Clough comprese il momento e, anche contro il parere dei senatori dello spogliatoio, compie una scelta inattesa, sovvertendo – solo per quella partita – il suo credo. Una decisione sofferta, machiavellica, ma che gli varrà un’altra Coppa dei Campioni in bacheca. D’altronde il mister lo ripeteva sempre:
“Quando ho una discussione con un mio giocatore, mi siedo con lui per parlarne e, dopo una ventina di minuti, decido che ho ragione io”.
E anche questa volta le cose andarono esattamente così: la formazione era troppo stanca per reggere i soliti ritmi vertiginosi contro un Amburgo atleticamente in formissima.

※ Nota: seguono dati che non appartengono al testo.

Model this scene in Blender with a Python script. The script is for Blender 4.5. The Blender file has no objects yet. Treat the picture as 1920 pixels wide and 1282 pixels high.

“Ragazzi, oggi giochiamo all’italiana: catenaccio e contropiede”.
Nessuno lo poteva prevedere, tantomeno gli sfidanti. Che rimasero sorpresi, almeno per la prima mezz’ora: giusto il tempo di mettere a segno l’1-0 – grazie al solito Robertson – e trincerarsi in difesa, soffrendo sotto i colpi dell’Amburgo.
Clough, con viso corrucciato e capelli arruffati, avvolto in una presto indimenticabile tuta rossa griffata Adidas, bofonchiava a bordo campo, esorcizzando gli attacchi tedeschi. Shilton e qualche provvidenziale legno completeranno l’opera. Chi vince senza pericolo, trionfa senza gloria: quella sera il Nottingham toccò il cielo, di nuovo, per un’ultima volta, diventando l’unica squadra ad aver vinto due Coppe dei Campioni pur essendosi laureata campione nazionale una sola volta nella sua storia.